News | September 11, 2016

Settlement to offset harm from Monroe Bypass through land conservation, water quality protections

Today SELC and the Yadkin Riverkeeper announced a million-dollar settlement with the North Carolina Departments of Transportation and Environmental Quality to conserve land and protect water quality in areas harmed by the Monroe Bypass, a nearly billion-dollar, 20-mile toll highway that will cut through rural Union County outside of Charlotte.

Under the settlement, NCDOT agreed to deposit $1 million with the Catawba Lands Conservancy, which will use the money to purchase land and/or conservation easements in Union County to protect the area’s beautiful natural spaces in perpetuity.

The settlement arose after the Riverkeeper, who focuses on water quality, challenged the Clean Water Act permit for the bypass in 2015.

For nearly a decade, SELC, alongside the Yadkin Riverkeeper, Clean Air Carolina, and the North Carolina Wildlife Federation, as well as local community groups, fought the advent of the destructive Monroe Bypass. The project will cost taxpayers over one billion dollars, destroy family-owned farmland, and worsen suburban sprawl in the region. In studying and approving the bypass, NCDOT ignored a decade of changing population trends and traffic patterns that made less environmentally harmful options, like upgrading existing roads, a more cost-effective and practical solution than the costly toll road.

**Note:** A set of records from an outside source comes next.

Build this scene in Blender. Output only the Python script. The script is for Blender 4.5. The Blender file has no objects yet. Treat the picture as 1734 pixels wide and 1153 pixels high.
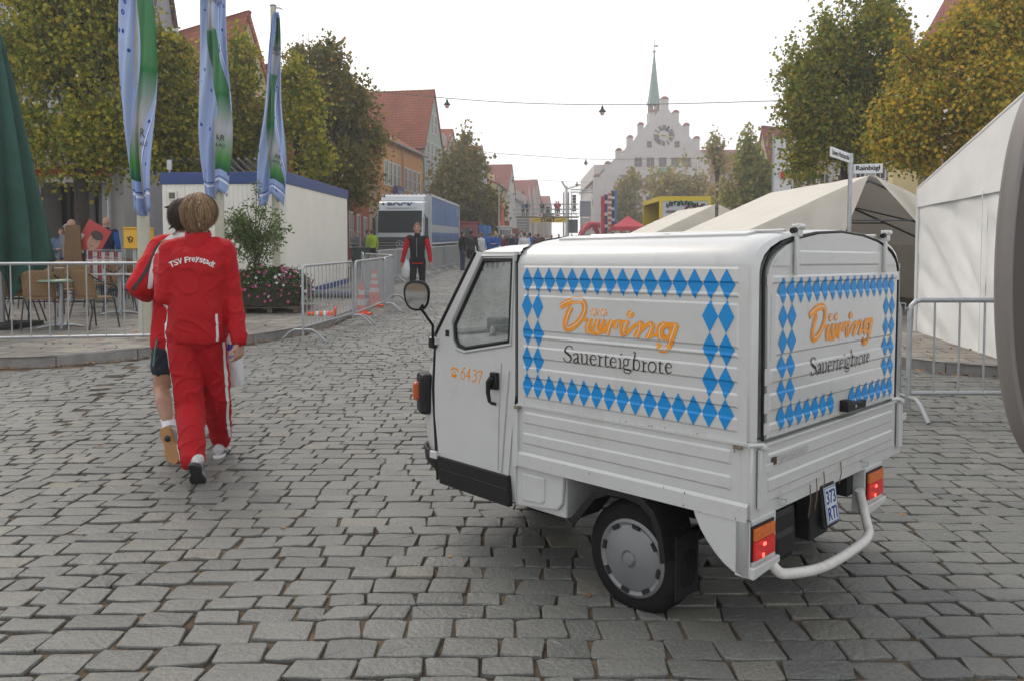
import bpy, math, random
import numpy as np
from mathutils import Vector, Matrix, noise
R = math.radians
random.seed(7)
rng = np.random.default_rng(11)
scn = bpy.context.scene
COL = scn.collection
# ---------------------------------------------------------------- camera
CAMH = 1.33; FOC = 1350.0; PITCH = R(2.5); PY = 443 + FOC * math.tan(PITCH)
cd = bpy.data.cameras.new("camera"); cam = bpy.data.objects.new("camera", cd); COL.objects.link(cam)
cam.location = (0, 0, CAMH); cam.rotation_euler = (math.pi / 2 - PITCH, 0, 0)
cd.sensor_width = 36; cd.lens = 36 * FOC / 1734; cd.shift_y = -(576.5 - PY) / 1734
cd.clip_start = 0.05; cd.clip_end = 3000
scn.camera = cam
# ---------------------------------------------------------------- sky and sun (overcast, foggy)
SUN_EL, SUN_AZ = R(48), R(-35)      # azimuth from +Y towards +X
w = bpy.data.worlds.new("World"); scn.world = w; w.use_nodes = True
nt = w.node_tree; nt.nodes.clear()
out = nt.nodes.new('ShaderNodeOutputWorld'); bg = nt.nodes.new('ShaderNodeBackground')
sky = nt.nodes.new('ShaderNodeTexSky'); sky.sky_type = 'NISHITA'; sky.sun_disc = False
sky.sun_elevation = SUN_EL; sky.sun_rotation = SUN_AZ; sky.dust_density = 8; sky.air_density = 1
b2 = nt.nodes.new('ShaderNodeBackground'); add = nt.nodes.new('ShaderNodeAddShader')
nt.links.new(sky.outputs[0], bg.inputs[0]); bg.inputs[1].default_value = 0.05
tc = nt.nodes.new('ShaderNodeTexCoord'); sep = nt.nodes.new('ShaderNodeSeparateXYZ'); nt.links.new(tc.outputs['Generated'], sep.inputs[0])
rp = nt.nodes.new('ShaderNodeValToRGB'); nt.links.new(sep.outputs['Z'], rp.inputs[0])
rp.color_ramp.elements[0].position = 0.0; rp.color_ramp.elements[0].color = (1.0, 1.0, 1.0, 1)
rp.color_ramp.elements[1].position = 0.6; rp.color_ramp.elements[1].color = (0.56, 0.565, 0.575, 1)
nt.links.new(rp.outputs[0], b2.inputs[0]); b2.inputs[1].default_value = 1.36
nt.links.new(bg.outputs[0], add.inputs[0]); nt.links.new(b2.outputs[0], add.inputs[1]); nt.links.new(add.outputs[0], out.inputs[0])
sd = bpy.data.lights.new("sun", 'SUN'); so = bpy.data.objects.new("sun", sd); COL.objects.link(so)
sd.energy = 0.9; sd.angle = R(14); sd.color = (1.0, 0.97, 0.93)
so.rotation_euler = (math.pi / 2 - SUN_EL, 0, -SUN_AZ + math.pi)
so.location = (-20, 30, 60)
scn.view_settings.view_transform = 'Standard'; scn.view_settings.look = 'None'
scn.view_settings.exposure = 0.08; scn.view_settings.gamma = 1
scn.cycles.volume_step_rate = 4 if hasattr(scn.cycles, 'volume_step_rate') else 1
scn.cycles.max_bounces = 6; scn.cycles.diffuse_bounces = 3; scn.cycles.glossy_bounces = 3
scn.cycles.transparent_max_bounces = 12; scn.cycles.volume_bounces = 0
# ---------------------------------------------------------------- photograph -> place
_fw = Vector((0, math.cos(PITCH), -math.sin(PITCH))); _up = Vector((0, math.sin(PITCH), math.cos(PITCH)))
def ray(px, py): return _fw + Vector((1, 0, 0)) * ((px - 867) / FOC) - _up * ((py - PY) / FOC)
def P(px, py, Y):
 r = ray(px, py); return Vector((0, 0, CAMH)) + r * (Y / r.y)
def g(Y):
 t = min(Y, 210) - 5.5
 return 0.03 * 0.8 * math.log1p(math.exp(t / 0.8)) if t < 20 else 0.03 * t
def gnp(Y):
 t = np.minimum(Y, 210) - 5.5
 return np.where(t < 20, 0.024 * np.log1p(np.exp(np.minimum(t, 30) / 0.8)), 0.03 * t)
def G(px, py, off=0.0):
 r = ray(px, py); lo, hi = 0.5, 300
 for _ in range(60):
  m = (lo + hi) / 2; z = CAMH + r.z * m / r.y
  if z > g(m) + off: lo = m
  else: hi = m
 return Vector((0, 0, CAMH)) + r * (lo / r.y)
PAV = 0.12
# ---------------------------------------------------------------- materials
MATS = {}
def mat(name, col, rough=0.6, metal=0.0, var=0.0, vscale=6.0, bump=0.0, bscale=40.0, spec=0.5, island=0.0, col2=None, coat=0.0, alpha=1.0, trans=0.0, emit=None, coords='Object', dirt=0.0, dirtcol=(0.09, 0.075, 0.06)):
 if name in MATS: return MATS[name]
 m = bpy.data.materials.new(name); m.use_nodes = True; n = m.node_tree.nodes; l = m.node_tree.links
 b = n['Principled BSDF']; b.inputs['Roughness'].default_value = rough; b.inputs['Metallic'].default_value = metal
 b.inputs['Specular IOR Level'].default_value = spec; b.inputs['Coat Weight'].default_value = coat; b.inputs['Coat Roughness'].default_value = 0.08
 c = (*col, 1) if len(col) == 3 else col
 b.inputs['Base Color'].default_value = c
 b.inputs['Alpha'].default_value = alpha; b.inputs['Transmission Weight'].default_value = trans
 if emit: b.inputs['Emission Color'].default_value = (*emit[0], 1); b.inputs['Emission Strength'].default_value = emit[1]
 tcn = n.new('ShaderNodeTexCoord'); src = tcn.outputs[coords]; last = None
 if var > 0 or col2:
  t = n.new('ShaderNodeTexNoise'); t.inputs['Scale'].default_value = vscale; t.inputs['Detail'].default_value = 5; t.inputs['Roughness'].default_value = 0.65
  l.new(src, t.inputs['Vector'])
  mx = n.new('ShaderNodeMix'); mx.data_type = 'RGBA'
  k2 = col2 if col2 else tuple(x * (1 - var) for x in col[:3])
  mx.inputs[6].default_value = c; mx.inputs[7].default_value = (*k2, 1)
  rm = n.new('ShaderNodeMapRange'); rm.inputs[1].default_value = 0.35; rm.inputs[2].default_value = 0.68
  l.new(t.outputs[0], rm.inputs[0]); l.new(rm.outputs[0], mx.inputs[0]); last = mx.outputs[2]
 if island > 0:
  ge = n.new('ShaderNodeNewGeometry'); hs = n.new('ShaderNodeHueSaturation')
  mr = n.new('ShaderNodeMapRange'); mr.inputs[3].default_value = 1 - island; mr.inputs[4].default_value = 1 + island
  l.new(ge.outputs['Random Per Island'], mr.inputs[0]); l.new(mr.outputs[0], hs.inputs['Value'])
  if last: l.new(last, hs.inputs['Color'])
  else: hs.inputs['Color'].default_value = c
  last = hs.outputs[0]
 if dirt > 0:
  t = n.new('ShaderNodeTexNoise'); t.inputs['Scale'].default_value = vscale * 2.3; t.inputs['Detail'].default_value = 8; t.inputs['Roughness'].default_value = 0.75
  l.new(src, t.inputs['Vector']); rm = n.new('ShaderNodeMapRange'); rm.inputs[1].default_value = 0.52; rm.inputs[2].default_value = 0.85; rm.inputs[4].default_value = dirt
  l.new(t.outputs[0], rm.inputs[0]); mx = n.new('ShaderNodeMix'); mx.data_type = 'RGBA'; l.new(rm.outputs[0], mx.inputs[0])
  if last: l.new(last, mx.inputs[6])
  else: mx.inputs[6].default_value = c
  mx.inputs[7].default_value = (*dirtcol, 1); last = mx.outputs[2]
 if last: l.new(last, b.inputs['Base Color'])
 if bump > 0:
  t = n.new('ShaderNodeTexNoise'); t.inputs['Scale'].default_value = bscale; t.inputs['Detail'].default_value = 4
  l.new(src, t.inputs['Vector']); bp = n.new('ShaderNodeBump'); bp.inputs['Strength'].default_value = bump; bp.inputs['Distance'].default_value = 0.02
  l.new(t.outputs[0], bp.inputs['Height']); l.new(bp.outputs[0], b.inputs['Normal'])
 MATS[name] = m; return m
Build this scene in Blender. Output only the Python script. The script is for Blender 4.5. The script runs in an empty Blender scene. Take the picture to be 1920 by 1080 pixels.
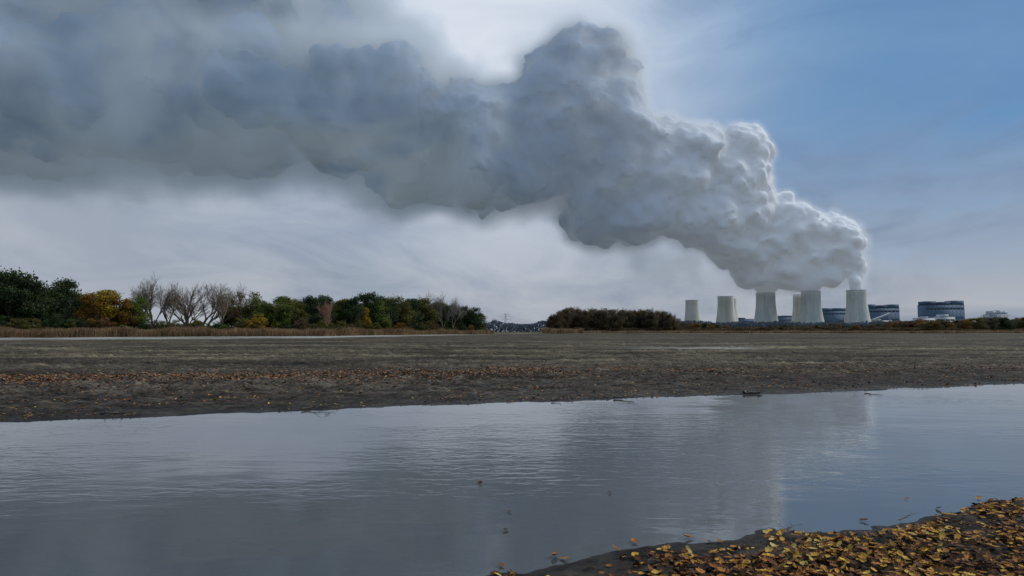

In 2012, the federal Fourth Circuit Court of Appeals halted the project, ruling that NCDOT and the Federal Highway Administration held back critical information from the public about the bypass and ordering the agencies to study the project’s impacts again. Earlier this year, however, the court allowed the project to proceed, triggering the release of the settlement funds in the related permit challenge.

Although the bypass is ultimately moving forward, the settlement announced today will help protect special corners of Union County from the sprawling development that routinely follows new mega-highway.